Elijah is an electronic music producer and co-founder of influential grime label Butterz, described by the Guardian as “one of the genre’s smartest operations”. He and the core artists (Flava D, Swindle & Royal-T) on the label he runs with his partner Skilliam have toured globally and have been a fixture across the club and festival circuit since 2010. He held a residency at London’s fabric from 2013-2016, and broadcasted weekly on the then pirate, now community station Rinse FM from 2008-2014. It’s seen him collaborate with all of the top tier artists in Grime such as Skepta, JME, Wiley, Kano and Stormzy. His work spans music programming, journalism, a&r and artist management, and shines a light on the artistic, social and economic challenges and opportunities for emerging artists. His podcast series Rhythm&Cash® explored these issues head on with MCs, Producers and Journalists talking openly about how they make a living. As Associate Artistic Director at Lighthouse, Elijah produces ‘Last Dance’ a series of talks, performances and online publications, that takes the debate on the road and into clubs and galleries in cities across the UK, for a timely and urgent look at the rapidly changing landscape for artists and creative communities.

Raju Rage is an interdisciplinary artist who is proactive about using art, education and activism to forge creative survival. They primarily use their non-conforming body as a vehicle of embodied knowledge; to bridge the gap between dis/connected bodies, theory and practice, text and the body and aesthetics and the political substance. They work in performance, sculpture, soundscapes and moving image, focusing on techniques of resistance and utilising everyday objects and everyday life experiences in communicating narratives around gender, race and culture. They investigate history, memory and trauma, with an emphasis on colonial legacy, its continuation and impact on the body. Raju Rage is based in London and has recently shown work visibility vs opacity at Dirty Politics Filthy Mouth, Framer Framed Amsterdam and Edinburgh's Artist Moving Image Festival, published in 'Decolonising Sexualties: Transnational Perspectives, Critical Interventions and presented at ‘Sediments and Arrhythmias: race, sense and sensation' at UCL on the body and the un/archive.

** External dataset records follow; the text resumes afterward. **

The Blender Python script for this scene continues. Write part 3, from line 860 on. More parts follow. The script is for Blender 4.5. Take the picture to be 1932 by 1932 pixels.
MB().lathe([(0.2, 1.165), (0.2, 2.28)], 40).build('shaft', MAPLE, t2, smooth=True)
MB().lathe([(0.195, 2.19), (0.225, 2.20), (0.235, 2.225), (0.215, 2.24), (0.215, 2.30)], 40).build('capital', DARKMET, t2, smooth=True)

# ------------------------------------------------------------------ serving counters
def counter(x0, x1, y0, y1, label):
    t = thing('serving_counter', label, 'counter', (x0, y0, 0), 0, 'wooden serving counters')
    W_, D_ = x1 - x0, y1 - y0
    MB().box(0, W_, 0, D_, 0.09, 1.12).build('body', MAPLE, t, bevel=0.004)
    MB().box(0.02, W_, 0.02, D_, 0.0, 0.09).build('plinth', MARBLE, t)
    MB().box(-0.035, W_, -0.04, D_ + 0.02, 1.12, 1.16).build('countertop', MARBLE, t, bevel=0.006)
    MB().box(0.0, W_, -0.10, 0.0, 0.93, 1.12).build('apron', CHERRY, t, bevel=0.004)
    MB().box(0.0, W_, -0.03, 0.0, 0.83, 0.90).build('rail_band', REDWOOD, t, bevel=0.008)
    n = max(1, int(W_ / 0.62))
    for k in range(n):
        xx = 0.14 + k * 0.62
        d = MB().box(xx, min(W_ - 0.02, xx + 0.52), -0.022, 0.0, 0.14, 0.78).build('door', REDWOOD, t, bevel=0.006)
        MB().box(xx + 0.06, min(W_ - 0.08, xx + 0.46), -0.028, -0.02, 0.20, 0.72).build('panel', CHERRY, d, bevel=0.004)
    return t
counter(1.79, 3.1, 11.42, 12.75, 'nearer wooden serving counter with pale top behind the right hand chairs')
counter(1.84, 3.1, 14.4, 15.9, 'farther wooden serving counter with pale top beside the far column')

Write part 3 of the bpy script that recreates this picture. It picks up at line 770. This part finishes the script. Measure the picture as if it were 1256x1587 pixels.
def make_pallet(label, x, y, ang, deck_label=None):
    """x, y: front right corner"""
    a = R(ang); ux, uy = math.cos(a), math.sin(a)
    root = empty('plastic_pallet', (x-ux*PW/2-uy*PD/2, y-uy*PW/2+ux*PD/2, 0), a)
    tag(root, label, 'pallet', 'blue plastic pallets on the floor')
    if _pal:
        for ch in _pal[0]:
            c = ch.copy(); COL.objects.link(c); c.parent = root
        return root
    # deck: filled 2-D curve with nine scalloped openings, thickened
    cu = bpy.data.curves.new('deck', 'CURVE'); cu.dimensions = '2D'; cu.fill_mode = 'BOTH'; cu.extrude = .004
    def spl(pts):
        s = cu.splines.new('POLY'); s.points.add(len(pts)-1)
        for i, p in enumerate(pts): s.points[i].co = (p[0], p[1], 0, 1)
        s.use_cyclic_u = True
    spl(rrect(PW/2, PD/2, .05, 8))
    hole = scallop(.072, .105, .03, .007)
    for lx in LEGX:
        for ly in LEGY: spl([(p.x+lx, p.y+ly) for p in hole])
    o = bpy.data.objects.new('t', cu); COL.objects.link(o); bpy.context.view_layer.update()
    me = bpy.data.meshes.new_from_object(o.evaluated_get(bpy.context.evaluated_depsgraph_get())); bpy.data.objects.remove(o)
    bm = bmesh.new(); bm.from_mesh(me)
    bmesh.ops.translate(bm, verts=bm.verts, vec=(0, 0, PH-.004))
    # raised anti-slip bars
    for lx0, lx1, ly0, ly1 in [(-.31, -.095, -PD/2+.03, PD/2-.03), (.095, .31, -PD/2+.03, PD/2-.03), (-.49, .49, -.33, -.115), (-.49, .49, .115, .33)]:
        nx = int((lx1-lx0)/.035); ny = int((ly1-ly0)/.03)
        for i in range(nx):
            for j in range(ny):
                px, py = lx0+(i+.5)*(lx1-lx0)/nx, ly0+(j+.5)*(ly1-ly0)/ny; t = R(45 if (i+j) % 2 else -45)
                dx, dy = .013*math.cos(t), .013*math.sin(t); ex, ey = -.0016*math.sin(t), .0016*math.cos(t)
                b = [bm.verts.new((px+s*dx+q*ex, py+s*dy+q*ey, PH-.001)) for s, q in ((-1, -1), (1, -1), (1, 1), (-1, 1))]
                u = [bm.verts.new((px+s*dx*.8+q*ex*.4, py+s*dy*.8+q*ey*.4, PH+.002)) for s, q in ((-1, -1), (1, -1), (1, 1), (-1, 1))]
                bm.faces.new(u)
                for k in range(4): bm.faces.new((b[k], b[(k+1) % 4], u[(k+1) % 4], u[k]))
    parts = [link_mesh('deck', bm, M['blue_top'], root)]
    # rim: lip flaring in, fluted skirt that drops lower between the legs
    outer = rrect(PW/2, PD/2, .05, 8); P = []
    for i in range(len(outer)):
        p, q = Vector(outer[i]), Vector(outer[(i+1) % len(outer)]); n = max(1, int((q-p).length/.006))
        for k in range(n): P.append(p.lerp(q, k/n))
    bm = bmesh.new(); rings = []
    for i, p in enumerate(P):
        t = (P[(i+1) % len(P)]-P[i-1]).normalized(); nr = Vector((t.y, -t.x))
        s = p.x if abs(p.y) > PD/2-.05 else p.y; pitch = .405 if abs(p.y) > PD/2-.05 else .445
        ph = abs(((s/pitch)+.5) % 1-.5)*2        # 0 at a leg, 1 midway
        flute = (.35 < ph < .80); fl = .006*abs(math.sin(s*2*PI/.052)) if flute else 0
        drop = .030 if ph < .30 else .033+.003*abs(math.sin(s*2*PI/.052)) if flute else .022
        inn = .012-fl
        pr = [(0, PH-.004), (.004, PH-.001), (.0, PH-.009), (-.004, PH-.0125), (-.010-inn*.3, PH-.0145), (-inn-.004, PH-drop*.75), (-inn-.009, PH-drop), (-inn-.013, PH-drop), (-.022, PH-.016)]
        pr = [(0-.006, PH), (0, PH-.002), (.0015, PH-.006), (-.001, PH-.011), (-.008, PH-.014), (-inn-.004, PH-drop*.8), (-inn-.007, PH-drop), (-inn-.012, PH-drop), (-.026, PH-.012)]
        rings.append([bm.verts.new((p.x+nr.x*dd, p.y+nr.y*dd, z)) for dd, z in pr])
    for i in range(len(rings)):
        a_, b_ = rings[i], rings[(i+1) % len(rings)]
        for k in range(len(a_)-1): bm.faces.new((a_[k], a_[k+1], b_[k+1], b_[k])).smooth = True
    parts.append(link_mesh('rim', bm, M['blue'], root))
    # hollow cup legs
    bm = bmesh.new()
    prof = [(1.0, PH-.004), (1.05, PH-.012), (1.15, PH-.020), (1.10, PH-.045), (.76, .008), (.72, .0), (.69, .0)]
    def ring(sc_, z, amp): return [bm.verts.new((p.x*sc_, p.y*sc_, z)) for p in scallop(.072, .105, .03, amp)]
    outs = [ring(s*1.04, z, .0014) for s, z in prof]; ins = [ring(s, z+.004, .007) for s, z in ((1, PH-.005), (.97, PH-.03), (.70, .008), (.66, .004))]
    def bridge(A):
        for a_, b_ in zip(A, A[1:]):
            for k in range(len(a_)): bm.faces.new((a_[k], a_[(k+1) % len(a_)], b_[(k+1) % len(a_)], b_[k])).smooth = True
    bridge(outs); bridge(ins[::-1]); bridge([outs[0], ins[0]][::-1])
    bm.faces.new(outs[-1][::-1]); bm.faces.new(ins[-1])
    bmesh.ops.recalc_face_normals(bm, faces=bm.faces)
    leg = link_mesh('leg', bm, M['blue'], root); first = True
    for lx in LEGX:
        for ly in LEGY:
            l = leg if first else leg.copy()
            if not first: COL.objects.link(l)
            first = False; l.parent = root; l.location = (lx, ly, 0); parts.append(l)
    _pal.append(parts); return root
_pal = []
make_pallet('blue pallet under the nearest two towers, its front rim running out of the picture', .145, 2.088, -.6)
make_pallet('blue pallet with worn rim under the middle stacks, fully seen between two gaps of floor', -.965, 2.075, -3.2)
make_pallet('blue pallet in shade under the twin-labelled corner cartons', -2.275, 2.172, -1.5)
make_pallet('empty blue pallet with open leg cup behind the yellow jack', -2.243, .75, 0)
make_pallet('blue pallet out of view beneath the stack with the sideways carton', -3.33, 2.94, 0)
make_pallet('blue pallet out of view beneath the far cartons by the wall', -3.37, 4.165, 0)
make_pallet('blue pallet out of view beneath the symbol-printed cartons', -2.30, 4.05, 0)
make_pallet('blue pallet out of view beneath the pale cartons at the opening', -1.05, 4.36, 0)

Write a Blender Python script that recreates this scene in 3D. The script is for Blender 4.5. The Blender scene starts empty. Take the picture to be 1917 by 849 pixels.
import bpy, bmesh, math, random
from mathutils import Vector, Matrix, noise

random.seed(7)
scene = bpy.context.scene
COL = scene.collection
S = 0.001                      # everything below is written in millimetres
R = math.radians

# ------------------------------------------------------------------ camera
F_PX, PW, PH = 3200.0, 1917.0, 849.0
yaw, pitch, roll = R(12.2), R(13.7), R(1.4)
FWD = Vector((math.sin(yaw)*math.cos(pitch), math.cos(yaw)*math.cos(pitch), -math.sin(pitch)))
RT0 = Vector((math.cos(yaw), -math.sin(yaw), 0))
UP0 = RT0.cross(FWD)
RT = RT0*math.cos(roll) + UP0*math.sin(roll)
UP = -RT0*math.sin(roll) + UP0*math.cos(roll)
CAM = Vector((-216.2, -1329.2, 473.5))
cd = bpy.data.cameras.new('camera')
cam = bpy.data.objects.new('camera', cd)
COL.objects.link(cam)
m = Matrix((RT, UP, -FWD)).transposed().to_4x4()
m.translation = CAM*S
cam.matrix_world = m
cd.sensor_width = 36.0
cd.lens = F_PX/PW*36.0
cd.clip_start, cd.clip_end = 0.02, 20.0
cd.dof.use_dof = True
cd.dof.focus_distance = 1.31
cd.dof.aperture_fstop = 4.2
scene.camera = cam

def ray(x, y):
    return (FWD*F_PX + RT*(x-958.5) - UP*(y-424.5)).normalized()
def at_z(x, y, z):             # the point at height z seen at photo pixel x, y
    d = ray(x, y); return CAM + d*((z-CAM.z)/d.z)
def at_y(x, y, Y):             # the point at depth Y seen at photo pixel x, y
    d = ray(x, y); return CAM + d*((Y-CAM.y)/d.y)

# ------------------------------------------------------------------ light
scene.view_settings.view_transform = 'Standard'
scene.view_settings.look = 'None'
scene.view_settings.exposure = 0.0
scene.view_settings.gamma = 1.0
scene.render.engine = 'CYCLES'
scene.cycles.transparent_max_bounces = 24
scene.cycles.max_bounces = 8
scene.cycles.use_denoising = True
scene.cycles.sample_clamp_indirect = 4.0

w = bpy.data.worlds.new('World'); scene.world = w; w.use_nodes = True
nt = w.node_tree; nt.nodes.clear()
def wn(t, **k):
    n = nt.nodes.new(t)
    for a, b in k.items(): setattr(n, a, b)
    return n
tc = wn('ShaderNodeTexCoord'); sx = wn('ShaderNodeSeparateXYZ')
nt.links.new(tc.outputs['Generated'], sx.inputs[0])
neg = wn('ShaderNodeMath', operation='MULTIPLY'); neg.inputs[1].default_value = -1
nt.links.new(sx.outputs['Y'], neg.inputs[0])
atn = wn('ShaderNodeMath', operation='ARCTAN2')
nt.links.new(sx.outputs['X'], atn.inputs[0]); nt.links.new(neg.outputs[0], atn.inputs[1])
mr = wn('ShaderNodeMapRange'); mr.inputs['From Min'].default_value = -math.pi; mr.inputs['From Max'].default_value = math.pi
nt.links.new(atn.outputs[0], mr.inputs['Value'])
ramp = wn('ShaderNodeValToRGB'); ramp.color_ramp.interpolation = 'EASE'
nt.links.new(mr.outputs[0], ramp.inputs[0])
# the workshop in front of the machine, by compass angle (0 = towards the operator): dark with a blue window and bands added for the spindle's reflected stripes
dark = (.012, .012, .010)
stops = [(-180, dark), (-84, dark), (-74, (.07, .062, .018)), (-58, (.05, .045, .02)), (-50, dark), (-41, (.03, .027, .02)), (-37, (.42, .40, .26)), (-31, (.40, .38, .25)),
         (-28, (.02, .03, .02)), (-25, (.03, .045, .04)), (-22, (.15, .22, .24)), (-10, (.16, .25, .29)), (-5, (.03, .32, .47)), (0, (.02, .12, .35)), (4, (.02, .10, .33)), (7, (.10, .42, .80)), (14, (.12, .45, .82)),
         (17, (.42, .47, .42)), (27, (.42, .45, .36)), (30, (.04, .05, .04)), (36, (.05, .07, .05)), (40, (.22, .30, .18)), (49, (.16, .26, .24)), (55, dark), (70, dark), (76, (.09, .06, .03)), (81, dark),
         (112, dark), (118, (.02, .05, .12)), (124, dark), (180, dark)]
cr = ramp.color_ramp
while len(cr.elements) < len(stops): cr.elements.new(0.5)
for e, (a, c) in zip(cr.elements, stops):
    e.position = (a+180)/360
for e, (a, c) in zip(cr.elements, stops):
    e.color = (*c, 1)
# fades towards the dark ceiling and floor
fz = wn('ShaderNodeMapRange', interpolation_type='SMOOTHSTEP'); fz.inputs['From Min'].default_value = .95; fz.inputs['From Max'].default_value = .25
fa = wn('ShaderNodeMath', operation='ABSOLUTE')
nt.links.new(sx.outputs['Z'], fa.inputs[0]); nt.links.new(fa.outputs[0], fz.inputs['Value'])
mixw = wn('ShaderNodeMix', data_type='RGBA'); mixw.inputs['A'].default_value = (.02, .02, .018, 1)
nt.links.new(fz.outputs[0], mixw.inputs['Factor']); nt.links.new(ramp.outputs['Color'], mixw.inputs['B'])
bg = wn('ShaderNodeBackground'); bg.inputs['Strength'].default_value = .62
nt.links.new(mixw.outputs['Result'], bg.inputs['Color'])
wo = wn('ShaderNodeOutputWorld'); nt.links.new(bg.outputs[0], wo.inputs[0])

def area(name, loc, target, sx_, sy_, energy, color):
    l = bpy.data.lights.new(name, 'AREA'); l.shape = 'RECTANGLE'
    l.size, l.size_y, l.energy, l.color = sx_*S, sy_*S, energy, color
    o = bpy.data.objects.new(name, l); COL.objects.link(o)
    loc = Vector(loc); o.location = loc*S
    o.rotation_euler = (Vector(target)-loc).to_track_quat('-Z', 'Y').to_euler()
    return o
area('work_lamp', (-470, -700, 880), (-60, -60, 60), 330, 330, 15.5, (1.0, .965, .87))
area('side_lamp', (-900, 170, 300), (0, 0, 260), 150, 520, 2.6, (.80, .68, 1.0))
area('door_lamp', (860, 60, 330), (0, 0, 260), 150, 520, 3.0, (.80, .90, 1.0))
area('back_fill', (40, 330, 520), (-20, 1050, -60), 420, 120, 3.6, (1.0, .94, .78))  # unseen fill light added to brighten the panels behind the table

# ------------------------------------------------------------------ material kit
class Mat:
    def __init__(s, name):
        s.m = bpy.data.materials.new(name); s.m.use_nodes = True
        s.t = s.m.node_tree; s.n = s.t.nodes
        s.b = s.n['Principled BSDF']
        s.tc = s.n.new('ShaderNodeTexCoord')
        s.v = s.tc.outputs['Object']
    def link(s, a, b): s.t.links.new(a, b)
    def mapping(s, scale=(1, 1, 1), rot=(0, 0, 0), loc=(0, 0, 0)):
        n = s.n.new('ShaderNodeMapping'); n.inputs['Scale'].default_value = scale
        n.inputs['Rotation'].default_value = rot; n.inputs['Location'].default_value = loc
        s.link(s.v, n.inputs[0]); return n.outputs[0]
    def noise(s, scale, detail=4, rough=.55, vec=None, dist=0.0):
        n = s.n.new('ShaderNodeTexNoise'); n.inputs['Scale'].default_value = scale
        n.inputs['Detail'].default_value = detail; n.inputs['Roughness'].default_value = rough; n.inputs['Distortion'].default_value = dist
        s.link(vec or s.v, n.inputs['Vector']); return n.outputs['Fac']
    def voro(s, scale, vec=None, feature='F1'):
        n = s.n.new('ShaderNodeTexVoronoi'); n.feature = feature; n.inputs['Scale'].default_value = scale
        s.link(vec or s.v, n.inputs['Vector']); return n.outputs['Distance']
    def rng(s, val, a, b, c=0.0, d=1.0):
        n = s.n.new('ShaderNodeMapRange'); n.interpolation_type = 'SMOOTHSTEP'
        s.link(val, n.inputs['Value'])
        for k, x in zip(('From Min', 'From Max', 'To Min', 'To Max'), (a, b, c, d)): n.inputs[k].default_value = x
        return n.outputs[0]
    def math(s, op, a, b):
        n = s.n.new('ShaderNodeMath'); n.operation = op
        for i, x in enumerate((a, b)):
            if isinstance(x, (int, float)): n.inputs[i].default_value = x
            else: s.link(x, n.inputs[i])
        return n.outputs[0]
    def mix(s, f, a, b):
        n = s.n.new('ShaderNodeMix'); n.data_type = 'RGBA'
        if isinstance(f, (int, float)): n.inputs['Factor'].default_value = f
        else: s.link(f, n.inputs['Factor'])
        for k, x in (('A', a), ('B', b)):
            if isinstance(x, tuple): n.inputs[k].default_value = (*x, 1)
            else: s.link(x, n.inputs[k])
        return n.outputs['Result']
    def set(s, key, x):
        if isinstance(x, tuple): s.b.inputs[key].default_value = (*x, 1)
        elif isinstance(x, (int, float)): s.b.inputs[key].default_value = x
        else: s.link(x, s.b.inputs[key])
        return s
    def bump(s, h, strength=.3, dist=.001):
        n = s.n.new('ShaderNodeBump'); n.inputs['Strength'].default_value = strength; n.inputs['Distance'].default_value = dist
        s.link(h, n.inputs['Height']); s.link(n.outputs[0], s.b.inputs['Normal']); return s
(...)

Trishna Shah aka Trishna I has been a roots reggae DJ and singer for over 15 years, building connections in the UK roots reggae soundsystem scene. She co-founded Uprizing - a Cambridge based promotions company who have organised events throughout the UK. She is a writer and contributor to Galdem magazine, and is part of Off Road Circus - an organisation that combines circus and social activism.